Bir sürü zamanımız oldu sindirmek için. 

Kırkında geviş getirmek bizi yoran. Bizi derken, sizi! 
Temcit pilavı gibi ısıtıp ısıtıp masaya getirmek ya da!
Her ne ise o temcit pilavı, bakarım birazdan, yazarım yazının sonuna (1) diye.

Uzun lafın kısası, hayat bize hiçbir şey yapmaz!
Hayat bizi yormaz, yaşlandırmaz!
Yıllara da bok atmayın, onlar da bir şey yapmaz…
Biziz o yılların içinden gelip geçen,
Hayat koşturmacası içine kendimizi atan.
Kendimizi derken, kendinizi!

Dışında tutasım var kendimi sorguladığım hayatların.
Ne bileyim, var işte…
Hayatın akışına bıraktım kendimi belki de… Koşturmaca olarak görmeden!
Belki sizden erken başladım sorgulamaya, otuzlarda falan mıydı acaba?

Şimdi kalkın yerinizden, bi' silkelenin!
Yok, öyle oturduğunuz yerden olmaz, gerçekten kalkın!

Şöyle bir yürüyün içerilere doğru.
Ayna görürseniz bir bakın kendinize, nereniz güzel, nereniz yakışıklı?
Saçlarda beyaz var mı, boyası gelmiş mi?
Biraz göbek mi çıkmış? 
Keşke sporu ihmal etmeseydiniz…

Bizden geçen sadece "keşke"ler olmalı!
"Keşke" lüksümüz yok bundan böyle yalnızca.
Ne güzel hayat! 
Pişmanlıkları geçen 40 yıla gömüp gönlümüzce yaşama zamanı!
Ya da 45, 50!
Belki 30, erken kalkan çok yol alır hesabı. 

Hayat 30'unda, 40'ında, 70'inde değilse ne zaman güzel???


(1) Temcit pilavı mecazi anlamda kulanılan bir ifade olup tekrar tekrar gündeme getirilen olaylar/durumlar karşısında kullanılır.
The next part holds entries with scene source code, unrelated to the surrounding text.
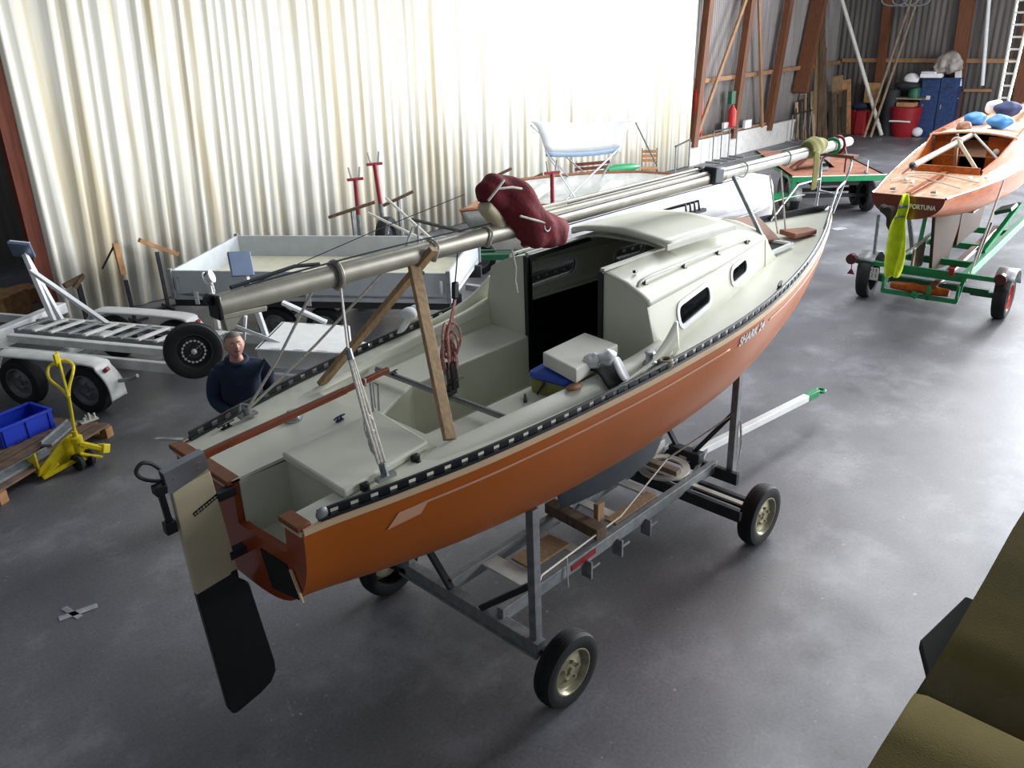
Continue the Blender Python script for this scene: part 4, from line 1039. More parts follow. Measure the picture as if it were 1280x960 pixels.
for y, f in ((.10, -1), (1.78, 1)):
    for x in (-.52, .52): wheel(wt, (x, y, .315), .315, .19, (0, 1, 0), 'rim_grey', 'wheel', f)
    prof = [(-.98, .30), (-.96, .45), (-.84, .62), (-.66, .70), (.66, .70), (.84, .62), (.96, .45), (.98, .24)]
    pts = curve([(a, 0, b) for a, b in prof], 4); yo = y + f * .03
    fd = MB().grid([[V((p.x, yo - .13, p.z)), V((p.x, yo - .11, p.z + .012)), V((p.x, yo + .11, p.z + .012)), V((p.x, yo + .13, p.z))] for p in pts]).build('mudguard', 'white_paint' if f > 0 else 'white_dirty', wt, solid=.012, smooth=35)
    MB().box((.90, yo + f * .02, .62), (.05, .06, .07), (0, .9, 0)).build('side_lamp', 'red_lamp', fd, bevel=.01)
    for x in (-.52, .52): MB().bar((x, .36 if f < 0 else 1.5, .40), (x, y, .315), .06, .06).build('axle_arm', 'galv', wt, smooth=0)
    MB().tube([(1.0, y, .46), (1.18, y, .50), (1.30, y, .56)], .025, 8).build('step_tube', 'galv', wt)
MB().bar((0, .4, .50), (0, 1.46, .50), .12, .06).build('brace_plate', 'galv', wt, smooth=0)
# roller cradle, the bars between two long angle irons
for y in (.80, 1.18): MB().bar((-1.25, y, .70), (1.75, y, .70), .05, .07).build('cradle_rail', 'galv', wt, smooth=0, bevel=.004)
for i in range(11):
    x = -1.15 + i * .28; MB().bar((x, .74, .745), (x + .10, 1.24, .745), .075, .03).build('roller_bar', 'white_dirty' if i % 3 else 'galv', wt, smooth=0, bevel=.006)
MB().bar((-1.1, .56, .70), (2.0, .56, .70), .10, .10).build('bunk', 'white_dirty', wt, smooth=0, bevel=.01)
# two padded hull supports on raking legs
def support(pad, feet, rx, ry, rz):
    p = inw(pad); o = MB().box((0, 0, 0), (.30, .05, .34)).build('support_pad', 'pad_blue', wt, smooth=0, bevel=.012); o.location = p; o.rotation_euler = (rx, ry, rz)
    b = MB().box((0, .035, 0), (.26, .03, .30)).build('backing', 'white_paint', o, smooth=0, bevel=.004)
    for f in feet: MB().bar(p + V((0, .03, -.08)), f, .065, .065, (1, 0, 0)).build('support_leg', 'white_paint', wt, smooth=0, bevel=.006)
support(atz(27, 312, 1.55), [(-1.1, 1.45, .62), (-.9, 1.15, .62)], .75, .2, .5); 
support(atz(301, 330, 1.52), [(2.25, 1.45, .62)], -.55, .15, .9)
MB().bar(inw(atz(38, 338, 1.4)), (-.35, 1.5, .62), .06, .06, (1, 0, 0)).build('support_leg', 'white_paint', wt, smooth=0, bevel=.006)
# winch post, loose bars and the spare wheel
wp = inw(atz(262, 352, 1.25)); MB().bar((wp.x, wp.y, .58), wp, .06, .06, (1, 0, 0)).build('winch_post', 'white_dirty', wt, smooth=0, bevel=.004)
wn = MB().lathe([(0, -.05), (.09, -.05), (.09, -.04), (.05, -.03), (.05, .03), (.09, .04), (.09, .05), (0, .05)], wp + V((0, 0, .06)), (1, .3, .35), 20).build('winch', 'white_paint', wt); 
MB().lathe([(0, .051), (.055, .051), (.055, .058), (0, .058)], wp + V((0, 0, .06)), (-1, -.3, .35), 20).build('winch_drum', 'navy_cloth', wn)
MB().tube([wp + V((0, -.02, .0)), wp + V((.12, -.1, -.02)), wp + V((.14, -.12, -.1))], .012, 6).build('crank', 'white_paint', wn)
def wbar(a, b_, za, zb_, w): MB().bar(inw(atz(*a, za)), inw(atz(*b_, zb_)), w, w * .8, (1, 0, 0)).build('strut', 'white_paint', wt, smooth=0, bevel=.004)
wbar((285, 404), (405, 451), 1.05, .74, .05); wbar((353, 378), (408, 403), 1.0, .74, .06); wbar((307, 395), (305, 425), 1.1, .7, .04)
sp = inw(atz(242, 438, .98)); dirw = (wm(wt).inverted().to_3x3() @ V((-.38, -.90, .12))).normalized()
wheel(wt, sp, .325, .21, dirw, 'dark_steel', 'spare_wheel', 1)
b = MB(); a_ = dirw.orthogonal().normalized(); c_ = dirw.cross(a_)
for i in range(18): b.cyl(sp + (a_ * math.cos(i * PI / 9) + c_ * math.sin(i * PI / 9)) * .125 + dirw * .055, sp + (a_ * math.cos(i * PI / 9) + c_ * math.sin(i * PI / 9)) * .125 + dirw * .068, .013, n=8)
b.ball(sp + dirw * .07, .035).lathe([(.122, .050), (.128, .050), (.128, .058), (.122, .058), (.122, .050)], sp, dirw, 32).bar(sp + dirw * .054 - a_ * .125, sp + dirw * .054 + a_ * .125, .004, .004); b.build('rim_holes', 'alu_white', wt)
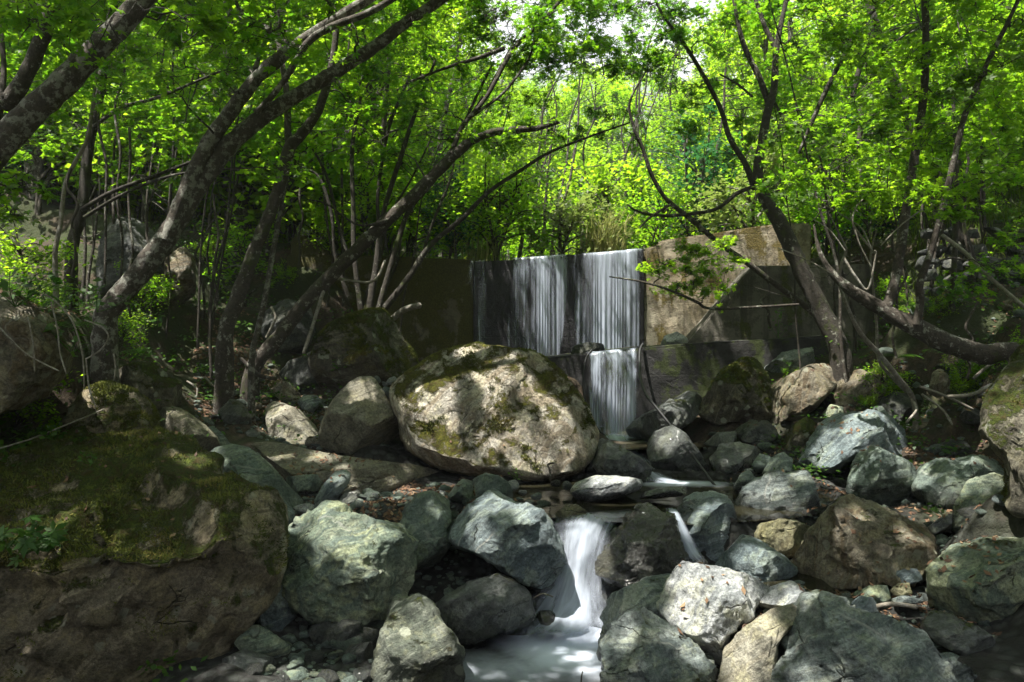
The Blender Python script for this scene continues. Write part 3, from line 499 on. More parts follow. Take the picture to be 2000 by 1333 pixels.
# ------------------------------------------------------------------ water
def fall_mat():
    t = NT('falling_water'); v = t.coords(False)
    s1 = t.noise(t.scaled(v, (17, 17, 0.30)), 1.0, 5, 0.65, 0.5); s2 = t.noise(t.scaled(v, (75, 75, 0.5)), 1.0, 3, 0.6)
    s3 = t.noise(t.scaled(v, (7, 7, 0.18)), 1.0, 3, 0.5)
    at = t.add('ShaderNodeAttribute', attribute_name='flow').outputs['Fac']
    st = t.math('ADD', t.math('ADD', t.math('MULTIPLY', s1, 0.55), t.math('MULTIPLY', s2, 0.14)), t.math('MULTIPLY', s3, 0.85))
    a = t.math('MULTIPLY', t.ramp(t.math('ADD', st, t.math('MULTIPLY', at, 0.55)), 0.92, 1.55), t.ramp(at, 0.0, 0.25, 0.0, 0.88))
    d = t.add('ShaderNodeBsdfDiffuse', {'Color': (0.66, 0.74, 0.90, 1)}); tr = t.add('ShaderNodeBsdfTranslucent', {'Color': (0.66, 0.72, 0.8, 1)})
    g = t.add('ShaderNodeBsdfGlossy', {'Color': (0.9, 0.95, 1, 1), 'Roughness': 0.35})
    m1 = t.add('ShaderNodeMixShader', {0: 0.35}); t.t.links.new(d.outputs[0], m1.inputs[1]); t.t.links.new(tr.outputs[0], m1.inputs[2])
    m2 = t.add('ShaderNodeMixShader', {0: 0.12}); t.t.links.new(m1.outputs[0], m2.inputs[1]); t.t.links.new(g.outputs[0], m2.inputs[2])
    tp = t.add('ShaderNodeBsdfTransparent'); m3 = t.add('ShaderNodeMixShader'); t.t.links.new(a, m3.inputs[0])
    t.t.links.new(tp.outputs[0], m3.inputs[1]); t.t.links.new(m2.outputs[0], m3.inputs[2])
    return t.done(m3.outputs[0])
M['fall'] = fall_mat()
def pool_mat():
    """dark clear stream water; the attribute foam marks the churned white water at the foot of each fall"""
    t = NT('stream_water'); v = t.coords(False)
    at = t.add('ShaderNodeAttribute', attribute_name='foam').outputs['Fac']
    n = t.noise(v, 3.0, 4, 0.6, 0.5)
    n2 = t.noise(v, 9.0, 4, 0.6, 0.5)
    k = t.ramp(t.math('ADD', at, t.math('MULTIPLY', t.math('SUBTRACT', t.math('ADD', n, t.math('MULTIPLY', n2, 0.5)), 0.75), 0.35)), 0.12, 1.0)
    w = t.add('ShaderNodeBsdfPrincipled', {'Base Color': (0.018, 0.017, 0.010, 1), 'Roughness': 0.12, 'IOR': 1.33, 'Normal': t.bump(t.noise(v, 5.0, 3, 0.5), 0.25, 0.03)})
    d = t.add('ShaderNodeBsdfPrincipled', {'Base Color': (0.66, 0.73, 0.86, 1), 'Roughness': 0.5})
    d.inputs['Subsurface Weight'].default_value = 0.0
    m = t.add('ShaderNodeMixShader'); t.t.links.new(k, m.inputs[0]); t.t.links.new(w.outputs[0], m.inputs[1]); t.t.links.new(d.outputs[0], m.inputs[2])
    return t.done(m.outputs[0])
M['pool'] = pool_mat()
def silk_mat():
    t = NT('cascading_water'); v = t.coords(False)
    at = t.add('ShaderNodeAttribute', attribute_name='flow').outputs['Fac']
    uc = t.add('ShaderNodeAttribute', attribute_name='across').outputs['Fac']; vc = t.add('ShaderNodeAttribute', attribute_name='along').outputs['Fac']
    cb = t.add('ShaderNodeCombineXYZ'); t.t.links.new(uc, cb.inputs[0]); t.t.links.new(vc, cb.inputs[1])
    s = t.noise(t.scaled(cb.outputs[0], (11, 0.45, 1)), 1.0, 4, 0.6, 0.6)
    a = t.ramp(t.math('ADD', at, t.math('MULTIPLY', t.math('SUBTRACT', s, 0.5), 0.9)), 0.02, 1.15, 0.0, 0.95)
    d = t.add('ShaderNodeBsdfDiffuse', {'Color': (0.55, 0.61, 0.72, 1)}); tr = t.add('ShaderNodeBsdfTranslucent', {'Color': (0.55, 0.61, 0.71, 1)})
    m1 = t.add('ShaderNodeMixShader', {0: 0.3}); t.t.links.new(d.outputs[0], m1.inputs[1]); t.t.links.new(tr.outputs[0], m1.inputs[2])
    tp = t.add('ShaderNodeBsdfTransparent'); m3 = t.add('ShaderNodeMixShader'); t.t.links.new(a, m3.inputs[0])
    t.t.links.new(tp.outputs[0], m3.inputs[1]); t.t.links.new(m1.outputs[0], m3.inputs[2])
    return t.done(m3.outputs[0])
M['silk'] = silk_mat()

def curtain(name, x0, x1, topf, botf, dtop, dbot, flow, n=260, m=40, lip=0.25, over=0.02):
    """a sheet of water going over a lip and down a wall face"""
    px = np.linspace(x0, x1, n); V, A = [], []
    for j in range(m + 1):
        s = j / m
        for i, x in enumerate(px):
            T = W(x, topf(x), dtop); B = W(x, botf(x), dbot)
            if s < 0.12:
                k = s / 0.12; p = T + np.array((0, lip * (1 - k) - 0.03, over * math.sin(k * 1.57) * 0 + 0.012))
            else:
                k = (s - 0.12) / 0.88; p = T * (1 - k) + B * k; p[1] = dtop - 0.03 - (dtop - 0.03 - dbot) * math.sqrt(k)
                p[1] -= 0.018 * math.sin(x * 0.9 + 3 * math.sin(x * 0.13)) * k
                p[2] += 0.012 * (1 - k)
            V.append(p); A.append(flow(x, s))
    V = np.array(V); V[:, 1] += 0.02 * fbm(np.stack([V[:, 0] * 14, V[:, 2] * 0.6, V[:, 2] * 0], 1), 3, 5)
    i = (np.arange(m)[:, None] * n + np.arange(n - 1)[None, :]).ravel()
    o = link(name, mesh_np(name, V, np.stack([i, i + n, i + n + 1, i + 1], 1), M['fall'], smooth=True, attr={'flow': A})); o['kind'] = 'structure'
    return o
cx_, cy_ = zip(*CREST)
STRAND = np.convolve(rng.random(400), np.ones(7) / 7, 'same')
FX = [916, 922, 932, 942, 950, 975, 995, 1004, 1050, 1104, 1112, 1132, 1142, 1180, 1225, 1246, 1256, 1264]
FA = [0.0, .5, .6, .35, .03, .10, .05, .75, .95,   .80, .20, .26, .85, 1.1, 1.0, .75, .35, .0]
def flow_main(x, s):
    w = 13 * math.sin(s * 2.6 + x * 0.05) + 6 * math.sin(s * 7 + x * .11); k = int(x / 2.2) % len(STRAND); return float(np.interp(x + w * s, FX, FA)) * (STRAND[k] * .8 + .55)
curtain('waterfall', 912, 1266, lambda x: float(np.interp(x, cx_, cy_)) - 1, lambda x: 704 - 0.02 * (x - 912), DW - .035, DW - .16, flow_main)
def flow_small(x, s):
    u = (x - 1138) / 114.0; return float(np.clip(min(u, 1 - u) * 7, 0, 1)) * (0.55 + 0.45 * math.sin(u * 9) ** 2 + 0.15 * s)
curtain('waterfall', 1136, 1254, lambda x: 690 - (x - 1150) * 0.09, lambda x: 852, 9.95, 9.72, flow_small, n=120)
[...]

Esas anlam itibariyle Ramazan ayında sahurda pilav yapmak uykuyu fazlasıyla böldüğü için ve zaman aldığı için akşamdan yapılıp sahur vakti hemen ısıtılıp tekrardan sofraya konması nedeniyle verilmiş bir anlam olup gerek pilav katkı malzemeleri gerek pişirme usulü açısından bildiğimiz pilavdan hiç bir farkı olmayan pilavdır.

1 yorum:

  1. önemli olan çok yaşamak değil zaten tam yaşamak. ne zaman bizden geçti dersin, inan bana öldün demek. sadece nefes alıyorsun o kadar.